Black-owned spaces in this city seem to be under constant threat. How do communities grow in their absence?

Mark Strong, Fitzroy Gordon, and Jemeni on the day of G98.7 FM's first live broadcast, November 28, 2011. (G98.7/Facebook)

Black Light is a column by Governor General Award-winning writer Amanda Parris that spotlights, champions and challenges art and popular culture that is created by Black people and/or centres Black people.

Next week, Toronto’s only Black-owned commercial radio station may be sold. G98.7FM (also known as CKFG-FM) is set to be awarded to the highest bidder after being placed in a court-ordered receivership. It sounds like a modern day auction block — and it feels like déjà vu.

Black-owned spaces in this city, from radio stations to cultural festivals to print outlets to physical communities, seem to be under constant threat. Reflecting on this reality, I’ve been wondering: how do communities define, support, grow, nurture, challenge and enter into dialogue in the absence of these spaces?

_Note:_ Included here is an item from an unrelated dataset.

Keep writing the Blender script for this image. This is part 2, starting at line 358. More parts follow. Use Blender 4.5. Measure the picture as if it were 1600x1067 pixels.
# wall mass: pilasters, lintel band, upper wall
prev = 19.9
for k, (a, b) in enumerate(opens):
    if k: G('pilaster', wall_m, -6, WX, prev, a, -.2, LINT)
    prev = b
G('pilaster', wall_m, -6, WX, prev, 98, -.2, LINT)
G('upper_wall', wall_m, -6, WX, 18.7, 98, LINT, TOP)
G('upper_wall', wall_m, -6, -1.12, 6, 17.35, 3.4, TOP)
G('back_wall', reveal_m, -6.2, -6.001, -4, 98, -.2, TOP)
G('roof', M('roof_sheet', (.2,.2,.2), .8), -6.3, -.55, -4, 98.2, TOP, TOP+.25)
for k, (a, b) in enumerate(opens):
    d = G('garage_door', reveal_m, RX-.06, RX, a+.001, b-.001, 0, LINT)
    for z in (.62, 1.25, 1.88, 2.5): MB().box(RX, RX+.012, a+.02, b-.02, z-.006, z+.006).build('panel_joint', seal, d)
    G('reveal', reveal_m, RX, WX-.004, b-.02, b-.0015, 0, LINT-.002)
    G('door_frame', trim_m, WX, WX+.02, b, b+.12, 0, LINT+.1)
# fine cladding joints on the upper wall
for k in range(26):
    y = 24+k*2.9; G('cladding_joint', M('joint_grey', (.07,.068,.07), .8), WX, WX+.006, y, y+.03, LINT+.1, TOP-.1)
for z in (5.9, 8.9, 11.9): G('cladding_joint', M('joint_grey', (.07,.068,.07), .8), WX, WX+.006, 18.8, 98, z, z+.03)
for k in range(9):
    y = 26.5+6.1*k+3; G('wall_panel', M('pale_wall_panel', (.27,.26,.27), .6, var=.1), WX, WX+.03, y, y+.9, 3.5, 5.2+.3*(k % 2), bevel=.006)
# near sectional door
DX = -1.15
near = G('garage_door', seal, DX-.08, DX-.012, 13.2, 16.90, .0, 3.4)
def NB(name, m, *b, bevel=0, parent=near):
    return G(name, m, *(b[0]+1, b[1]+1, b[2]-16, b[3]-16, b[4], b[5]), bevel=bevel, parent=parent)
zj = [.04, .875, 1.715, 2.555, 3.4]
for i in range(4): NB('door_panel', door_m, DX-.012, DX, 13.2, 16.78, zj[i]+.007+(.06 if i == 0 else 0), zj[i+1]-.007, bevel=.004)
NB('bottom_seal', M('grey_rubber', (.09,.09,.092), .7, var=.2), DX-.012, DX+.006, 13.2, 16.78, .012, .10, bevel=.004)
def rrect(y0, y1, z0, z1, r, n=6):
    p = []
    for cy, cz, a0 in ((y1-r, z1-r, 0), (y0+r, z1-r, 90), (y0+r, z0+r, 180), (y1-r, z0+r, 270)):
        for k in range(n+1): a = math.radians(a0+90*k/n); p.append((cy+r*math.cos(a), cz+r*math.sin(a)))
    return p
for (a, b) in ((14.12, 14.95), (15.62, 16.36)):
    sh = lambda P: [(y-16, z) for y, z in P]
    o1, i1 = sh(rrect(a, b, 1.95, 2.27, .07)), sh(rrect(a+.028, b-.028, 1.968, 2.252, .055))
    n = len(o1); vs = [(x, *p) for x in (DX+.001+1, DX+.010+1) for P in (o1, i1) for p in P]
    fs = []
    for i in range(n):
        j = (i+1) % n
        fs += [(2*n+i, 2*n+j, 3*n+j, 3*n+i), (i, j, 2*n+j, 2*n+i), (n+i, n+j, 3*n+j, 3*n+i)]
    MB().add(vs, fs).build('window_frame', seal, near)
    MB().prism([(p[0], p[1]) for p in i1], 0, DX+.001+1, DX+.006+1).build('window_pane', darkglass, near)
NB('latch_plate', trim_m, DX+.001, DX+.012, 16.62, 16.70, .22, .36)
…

A petition to keep G98.7 Black-owned has been signed by over 11,000 people. Letters of support have been written by Toronto Mayor John Tory, Ontario Premier Doug Ford, Ontario NDP leader Andrea Horwath and the NDP Black Caucus. In less than a decade on the air, the station has become a pivotal point of connection and community for many across the GTA, from the daily positive energy vibe set by Mark & Jem in the Morning, to the crucial spotlight on local music provided by R Chung with 100% Canadian, and of course the popular continental vibes brought by Mr. Bonde and MissGo2Girl’s The African Groove Show. It took 10 years to get the initial license for the station before its launch in 2011. But in the past two years, a breathtakingly rapid succession of headline-grabbing events began to spell out an uncertain future.